В. А. Денисов. «Ленинградская правда», 1927
Орден непродающихся живописцев – это Александр Арефьев, Рихард Васми, Валентин Громов, Владимир Шагин, Шолом Шварц. Все они взяли очень ранний старт, потому что жизнь в годы их молодости ускорилась и поколения сменяли друг друга с катастрофической быстротой. Обстоятельства места и времени рождения художников характеризует один лозунг: «Эпоха призывает к стене» – 17 апреля, в памятный год десятилетия Февральской и Октябрьской революций, так примечательно выступил в главной городской газете Ленинграда Владимир Денисов, идеолог «Круга художников», только что созданного общества молодых и радикальных живописцев. Через несколько месяцев, в праздник коммунистического переворота, произойдет демонстрация троцкистов – последнее выступление политической оппозиции. Сворачивался НЭП, и готовились новые массовые репрессии – поголовная высылка «лишенцев», дворян и буржуазии, из Ленинграда (1928?й). Денисов сказал своим лозунгом гораздо больше, чем намеревался сказать. Он хотел выразить монументальный пафос времени, призвать к созданию титанической коллективной фрески, которую считал основной формой актуальной живописи другой лидер нового искусства – вдохновитель ленинградского ИЗОРАМа И. И. Иоффе. Так следовало понимать эту фразу, если смотреть по сути. Но если смотреть «по факту», слова Денисова несут другой смысл: эпоха вот-вот поставит к стенке.

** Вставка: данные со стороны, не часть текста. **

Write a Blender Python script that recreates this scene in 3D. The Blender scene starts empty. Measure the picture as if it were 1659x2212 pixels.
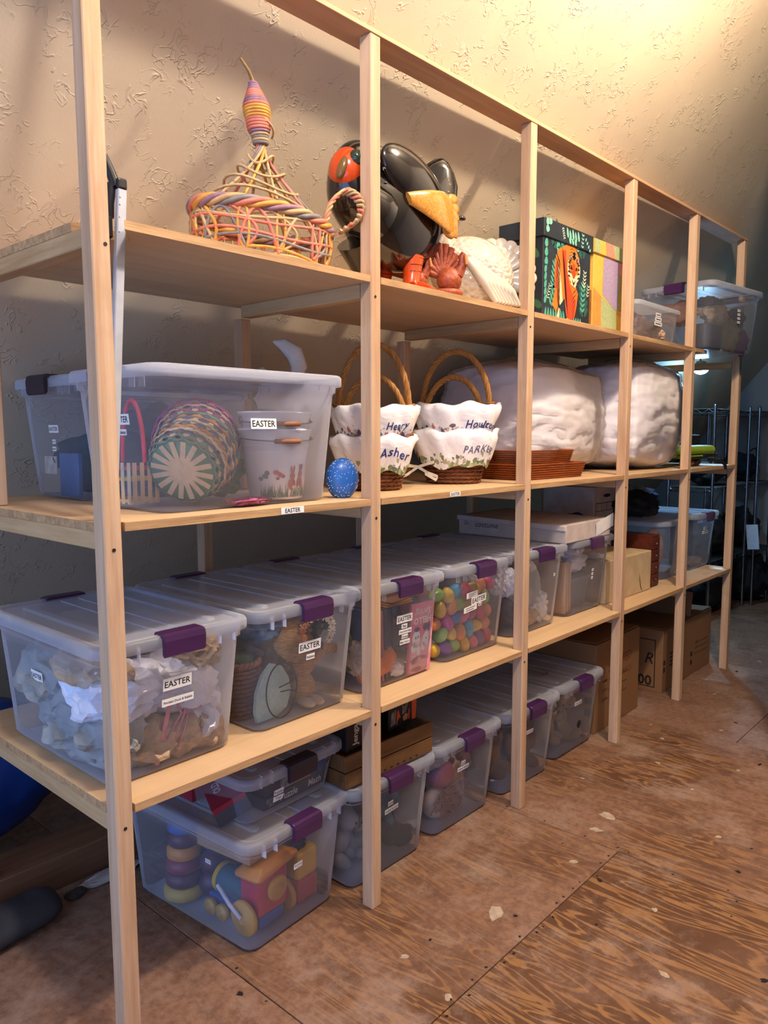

Лязг ножниц судьбы отчетливо слышен в 1929?м, когда в Ленинграде родились Рихард Васми и Шолом Шварц. Социальное положение их семей не отличалось устойчивостью. Отец Васми – мелкий предприниматель, владелец книжной лавки, а в прошлом – архитектор; мать Шварца была дочерью раввина, отец – инженером. Шел год «Великого перелома», когда город захлестнули толпы бегущих от коллективизации крестьян. Вокзалы, подъезды, сады и парки превратились в ночлежки. Кончились петроградские мечты об эллинизме, и началось новое варварство. Даниил Иванович Хармс датирует рассказ «Утро» праздником 25 октября 1931 года:
Я делаю надменное лицо и быстро иду к Невскому, постукивая тросточкой.